- [What you should do]: Write out each line of the listing as it stands, without the images.
# Start of Data segment
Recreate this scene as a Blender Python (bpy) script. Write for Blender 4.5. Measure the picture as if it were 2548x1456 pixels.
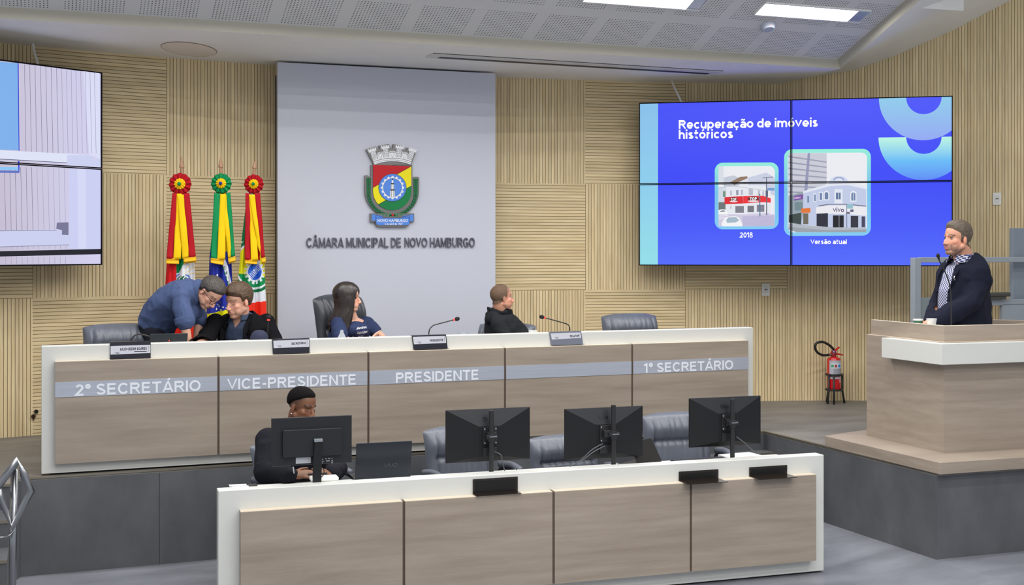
import bpy, bmesh, math, random
import numpy as np
from mathutils import Vector, Matrix, Euler, noise as mnoise
from mathutils.bvhtree import BVHTree
random.seed(7)
SC = bpy.context.scene
COL = SC.collection
for o in list(bpy.data.objects): bpy.data.objects.remove(o)

# ---------------------------------------------------------------- camera, world, exposure
FPX = 3100.0; HX = 1274.0; HY = 620.0; CZ = 2.20
YAW = math.radians(20.5); SY = math.sin(YAW); CY = math.cos(YAW)
cam_d = bpy.data.cameras.new('camera'); cam = bpy.data.objects.new('camera', cam_d); COL.objects.link(cam)
cam.location = (0, 0, CZ); cam.rotation_euler = (math.pi/2, 0, -YAW)
cam_d.sensor_width = 36.0; cam_d.lens = FPX/2548*36.0
cam_d.shift_y = (HY-728.0)/2548.0; cam_d.clip_start = 0.05; cam_d.clip_end = 100
SC.camera = cam
w = bpy.data.worlds.new('world'); SC.world = w; w.use_nodes = True
w.node_tree.nodes['Background'].inputs[0].default_value = (0.88, 0.93, 1.0, 1)
w.node_tree.nodes['Background'].inputs[1].default_value = 0.62
vs = SC.view_settings
vs.view_transform = 'Standard'; vs.look = 'None'; vs.gamma = 1.0; vs.use_curve_mapping = False
vs.exposure = 0.0
LAMP_W = 4.0            # watts of each ceiling light

# ---------------------------------------------------------------- rays of the photograph
def ray(px, py):
    X = (px-HX)/FPX
    return Vector((CY*X+SY, CY-SY*X, (HY-py)/FPX))
EYE = Vector((0, 0, CZ))
def onv(px, py, v):
    r = ray(px, py); return EYE + r*(v/r.y)
def onz(px, py, z):
    r = ray(px, py); return EYE + r*((z-CZ)/r.z)
def atd(px, py, d): return EYE + ray(px, py)*d
def onplane(px, py, P, n):
    r = ray(px, py); return EYE + r*((P-EYE).dot(n)/r.dot(n))
WC = (3.2, -1.02); WR = 12.5
def wall_v(u): return WC[1]+math.sqrt(WR*WR-(u-WC[0])**2)
def onwall(px, py, off=0.0):
    a, b, h = ray(px, py); R = WR-off
    A = a*a+b*b; B = -2*(a*WC[0]+b*WC[1]); Cc = WC[0]**2+WC[1]**2-R*R
    t = (-B+math.sqrt(B*B-4*A*Cc))/2/A
    return EYE+Vector((a, b, h))*t
SLOPE = .38; SV0 = 9.8; SZ0 = 3.965
def onslope(px, py):
    a, b, h = ray(px, py); t = (SZ0+SLOPE*SV0-CZ)/(h+SLOPE*b)
    return EYE+Vector((a, b, h))*t

# ---------------------------------------------------------------- materials
def nd(nt, t, **k):
    n = nt.nodes.new(t)
    for a, b in k.items(): setattr(n, a, b)
    return n
MATS = {}
def mat(name, col, rough=.5, metal=0.0, var=0.0, scale=8.0, stretch=(1, 1, 1), bump=0.0, bscale=60.0, emit=0.0, alpha=1.0, trans=0.0, col2=None, coat=0.0, spec=None):
    if name in MATS: return MATS[name]
    m = bpy.data.materials.new(name); m.use_nodes = True; nt = m.node_tree
    b = nt.nodes['Principled BSDF']; L = nt.links.new
    c = (*col, 1)
    b.inputs['Base Color'].default_value = c; b.inputs['Roughness'].default_value = rough
    b.inputs['Metallic'].default_value = metal
    if spec is not None: b.inputs['Specular IOR Level'].default_value = spec
    if coat: b.inputs['Coat Weight'].default_value = coat
    if trans: b.inputs['Transmission Weight'].default_value = trans
    if alpha < 1: b.inputs['Alpha'].default_value = alpha
    if emit:
        b.inputs['Emission Color'].default_value = c; b.inputs['Emission Strength'].default_value = emit
    if var or col2 or bump:
        tc = nd(nt, 'ShaderNodeTexCoord'); mp = nd(nt, 'ShaderNodeMapping'); L(tc.outputs['Object'], mp.inputs[0])
        mp.inputs['Scale'].default_value = stretch
    if var or col2:
        n = nd(nt, 'ShaderNodeTexNoise'); n.inputs['Scale'].default_value = scale; n.inputs['Detail'].default_value = 6; n.inputs['Roughness'].default_value = .6
        L(mp.outputs[0], n.inputs['Vector'])
        r = nd(nt, 'ShaderNodeValToRGB'); L(n.outputs['Fac'], r.inputs[0])
        r.color_ramp.elements[0].position = .32; r.color_ramp.elements[1].position = .68
        a2 = col2 if col2 else tuple(min(1, x*(1+var)) for x in col)
        a1 = col if col2 else tuple(x*(1-var) for x in col)
        r.color_ramp.elements[0].color = (*a1, 1); r.color_ramp.elements[1].color = (*a2, 1)
        L(r.outputs[0], b.inputs['Base Color'])
    if bump:
        n2 = nd(nt, 'ShaderNodeTexNoise'); n2.inputs['Scale'].default_value = bscale; n2.inputs['Detail'].default_value = 4
        L(mp.outputs[0], n2.inputs['Vector'])
        bp = nd(nt, 'ShaderNodeBump'); bp.inputs['Strength'].default_value = bump; bp.inputs['Distance'].default_value = .01
        L(n2.outputs['Fac'], bp.inputs['Height']); L(bp.outputs[0], b.inputs['Normal'])
    MATS[name] = m
    return m
def srgb(r, g, b):
    f = lambda x: ((x/255+.055)/1.055)**2.4 if x > 10 else x/255/12.92
    return (f(r), f(g), f(b))
def emis(name, rgb, s=1.0):
    """a lit picture element of a screen"""
    if name in MATS: return MATS[name]
    m = bpy.data.materials.new(name); m.use_nodes = True; nt = m.node_tree
    b = nt.nodes['Principled BSDF']; c = (*srgb(*rgb), 1)
    b.inputs['Base Color'].default_value = (.01, .01, .01, 1); b.inputs['Roughness'].default_value = .35
    b.inputs['Specular IOR Level'].default_value = .15
    b.inputs['Emission Color'].default_value = c; b.inputs['Emission Strength'].default_value = s
    MATS[name] = m
    return m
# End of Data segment
- [Written answer]:
Recreate this scene as a Blender Python (bpy) script. Write for Blender 4.5. Measure the picture as if it were 2548x1456 pixels.
import bpy, bmesh, math, random
import numpy as np
from mathutils import Vector, Matrix, Euler, noise as mnoise
from mathutils.bvhtree import BVHTree
random.seed(7)
SC = bpy.context.scene
COL = SC.collection
for o in list(bpy.data.objects): bpy.data.objects.remove(o)

# ---------------------------------------------------------------- camera, world, exposure
FPX = 3100.0; HX = 1274.0; HY = 620.0; CZ = 2.20
YAW = math.radians(20.5); SY = math.sin(YAW); CY = math.cos(YAW)
cam_d = bpy.data.cameras.new('camera'); cam = bpy.data.objects.new('camera', cam_d); COL.objects.link(cam)
cam.location = (0, 0, CZ); cam.rotation_euler = (math.pi/2, 0, -YAW)
cam_d.sensor_width = 36.0; cam_d.lens = FPX/2548*36.0
cam_d.shift_y = (HY-728.0)/2548.0; cam_d.clip_start = 0.05; cam_d.clip_end = 100
SC.camera = cam
w = bpy.data.worlds.new('world'); SC.world = w; w.use_nodes = True
w.node_tree.nodes['Background'].inputs[0].default_value = (0.88, 0.93, 1.0, 1)
w.node_tree.nodes['Background'].inputs[1].default_value = 0.62
vs = SC.view_settings
vs.view_transform = 'Standard'; vs.look = 'None'; vs.gamma = 1.0; vs.use_curve_mapping = False
vs.exposure = 0.0
LAMP_W = 4.0            # watts of each ceiling light

# ---------------------------------------------------------------- rays of the photograph
def ray(px, py):
    X = (px-HX)/FPX
    return Vector((CY*X+SY, CY-SY*X, (HY-py)/FPX))
EYE = Vector((0, 0, CZ))
def onv(px, py, v):
    r = ray(px, py); return EYE + r*(v/r.y)
def onz(px, py, z):
    r = ray(px, py); return EYE + r*((z-CZ)/r.z)
def atd(px, py, d): return EYE + ray(px, py)*d
def onplane(px, py, P, n):
    r = ray(px, py); return EYE + r*((P-EYE).dot(n)/r.dot(n))
WC = (3.2, -1.02); WR = 12.5
def wall_v(u): return WC[1]+math.sqrt(WR*WR-(u-WC[0])**2)
def onwall(px, py, off=0.0):
    a, b, h = ray(px, py); R = WR-off
    A = a*a+b*b; B = -2*(a*WC[0]+b*WC[1]); Cc = WC[0]**2+WC[1]**2-R*R
    t = (-B+math.sqrt(B*B-4*A*Cc))/2/A
    return EYE+Vector((a, b, h))*t
SLOPE = .38; SV0 = 9.8; SZ0 = 3.965
def onslope(px, py):
    a, b, h = ray(px, py); t = (SZ0+SLOPE*SV0-CZ)/(h+SLOPE*b)
    return EYE+Vector((a, b, h))*t

# ---------------------------------------------------------------- materials
def nd(nt, t, **k):
    n = nt.nodes.new(t)
    for a, b in k.items(): setattr(n, a, b)
    return n
MATS = {}
def mat(name, col, rough=.5, metal=0.0, var=0.0, scale=8.0, stretch=(1, 1, 1), bump=0.0, bscale=60.0, emit=0.0, alpha=1.0, trans=0.0, col2=None, coat=0.0, spec=None):
    if name in MATS: return MATS[name]
    m = bpy.data.materials.new(name); m.use_nodes = True; nt = m.node_tree
    b = nt.nodes['Principled BSDF']; L = nt.links.new
    c = (*col, 1)
    b.inputs['Base Color'].default_value = c; b.inputs['Roughness'].default_value = rough
    b.inputs['Metallic'].default_value = metal
    if spec is not None: b.inputs['Specular IOR Level'].default_value = spec
    if coat: b.inputs['Coat Weight'].default_value = coat
    if trans: b.inputs['Transmission Weight'].default_value = trans
    if alpha < 1: b.inputs['Alpha'].default_value = alpha
    if emit:
        b.inputs['Emission Color'].default_value = c; b.inputs['Emission Strength'].default_value = emit
    if var or col2 or bump:
        tc = nd(nt, 'ShaderNodeTexCoord'); mp = nd(nt, 'ShaderNodeMapping'); L(tc.outputs['Object'], mp.inputs[0])
        mp.inputs['Scale'].default_value = stretch
    if var or col2:
        n = nd(nt, 'ShaderNodeTexNoise'); n.inputs['Scale'].default_value = scale; n.inputs['Detail'].default_value = 6; n.inputs['Roughness'].default_value = .6
        L(mp.outputs[0], n.inputs['Vector'])
        r = nd(nt, 'ShaderNodeValToRGB'); L(n.outputs['Fac'], r.inputs[0])
        r.color_ramp.elements[0].position = .32; r.color_ramp.elements[1].position = .68
        a2 = col2 if col2 else tuple(min(1, x*(1+var)) for x in col)
        a1 = col if col2 else tuple(x*(1-var) for x in col)
        r.color_ramp.elements[0].color = (*a1, 1); r.color_ramp.elements[1].color = (*a2, 1)
        L(r.outputs[0], b.inputs['Base Color'])
    if bump:
        n2 = nd(nt, 'ShaderNodeTexNoise'); n2.inputs['Scale'].default_value = bscale; n2.inputs['Detail'].default_value = 4
        L(mp.outputs[0], n2.inputs['Vector'])
        bp = nd(nt, 'ShaderNodeBump'); bp.inputs['Strength'].default_value = bump; bp.inputs['Distance'].default_value = .01
        L(n2.outputs['Fac'], bp.inputs['Height']); L(bp.outputs[0], b.inputs['Normal'])
    MATS[name] = m
    return m
def srgb(r, g, b):
    f = lambda x: ((x/255+.055)/1.055)**2.4 if x > 10 else x/255/12.92
    return (f(r), f(g), f(b))
def emis(name, rgb, s=1.0):
    """a lit picture element of a screen"""
    if name in MATS: return MATS[name]
    m = bpy.data.materials.new(name); m.use_nodes = True; nt = m.node_tree
    b = nt.nodes['Principled BSDF']; c = (*srgb(*rgb), 1)
    b.inputs['Base Color'].default_value = (.01, .01, .01, 1); b.inputs['Roughness'].default_value = .35
    b.inputs['Specular IOR Level'].default_value = .15
    b.inputs['Emission Color'].default_value = c; b.inputs['Emission Strength'].default_value = s
    MATS[name] = m
    return m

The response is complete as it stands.